Yesterday I touched on one theme of transfiguration that is clearly common to mystical theology in Eastern Christianity and in Western Christianity.
There’s another theme of transfiguration that clearly cuts across East and West – I’m sure there are many, since transfiguration is a theme of the whole of Christianity – and that is the theme to which Saint John of the Cross gives words like this:
Mine are the heavens and mine is the earth. Mine are the nations, the just are mine, and mine the sinners. The angels are mine, and the Mother of God, and all things are mine; and God himself is mine and for me, because Christ is mine and all for me. (Sayings #26, 27)
Similar meaning underlines several passages in the 19th-century Russian spiritual classic The Way of a Pilgrim:
When, while praying at the bottom of my heart [it is a contemplative union and a constant repetition of prayers like a drumbeat in one’s mind and heart], everything around me appeared under a ravishing aspect. The trees, the air, the birds, the earth, light, all told me that they existed for man, that they witnessed to the love of God for man, all prayed, all sang the glory of God.

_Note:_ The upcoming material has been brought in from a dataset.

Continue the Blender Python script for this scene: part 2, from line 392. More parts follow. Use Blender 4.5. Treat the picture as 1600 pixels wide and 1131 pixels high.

What does the theme mean? Why, that the one who has been humiliated and humbled and who has let God take the lead – from the summit of her soul down to her fingertips – “possesses” Christ like a lover! To be sure, a poor, fragile, dependent lover. But a lover nonetheless. It’s the “mystical marriage” spoken of by Saint Teresa or by Saint John of the Cross. One simply loves. And in love, when our heart is simple and undivided, one looks on Jesus. United to the humanity of Jesus, in one person, is God. And what love God pours into all his creatures…! Can’t we, at least faintly, hear it?
Didn’t Saint Francis speak of his Brother Sun and Sister Moon?
How could that be unless his whole self, body and soul, were transformed or transfigured, too? “God himself is mine and for me, because Christ is mine and all for me.”